A courageous act

Beth Jorgensen

Two doors east of my home lives a small brown boy who charms bees. I watch in amazement as he coaxes them onto his extended finger and strokes their backs with tenderness.

Each day the boy greets me as I return from work and pleads to work with me among my flowers and vegetable plants.

Only seven or eight years old, the boy cannot yet articulate the crush of poverty and the suspicious stares that threaten his daily comfort.

But I think he understands. I think he comes to my garden for a touch of something vibrant and hopeful.

Just last weekend, I was startled by his pounding fist on my back door and his excited shouts.

When I swung the door open, he held aloft an old mayonnaise jar housing two fragile chrysalis with the delicate wings of a pair of monarchs just beginning to break forth.

With eager patience and hope, he had nursed them through the seasons for just this moment.

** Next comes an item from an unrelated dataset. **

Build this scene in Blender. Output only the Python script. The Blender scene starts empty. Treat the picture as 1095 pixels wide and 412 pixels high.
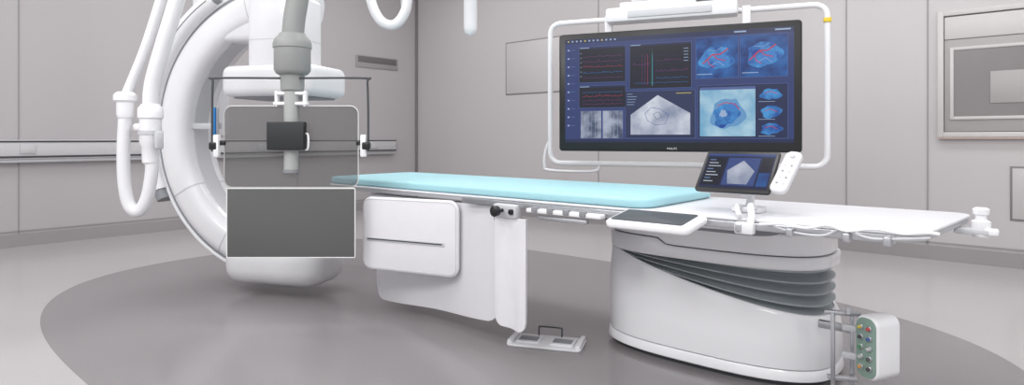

Like all mothers, I know what it is to hope for one’s children. I know what it means to be willing to die for one’s children.

But for the courageous act of one young Iowa State student, I may never have had a taste of what it means to be willing to die for another’s children.

Today, Allan Nosworthy comes one day closer to dying for the children of others.

Willingly, he hungers, both physically and spiritually, for the hope that my neighbor, my little brown bee charmer, can someday break free of the chrysalis of poverty and suspicion, to spread his wings in a garden of his own planting.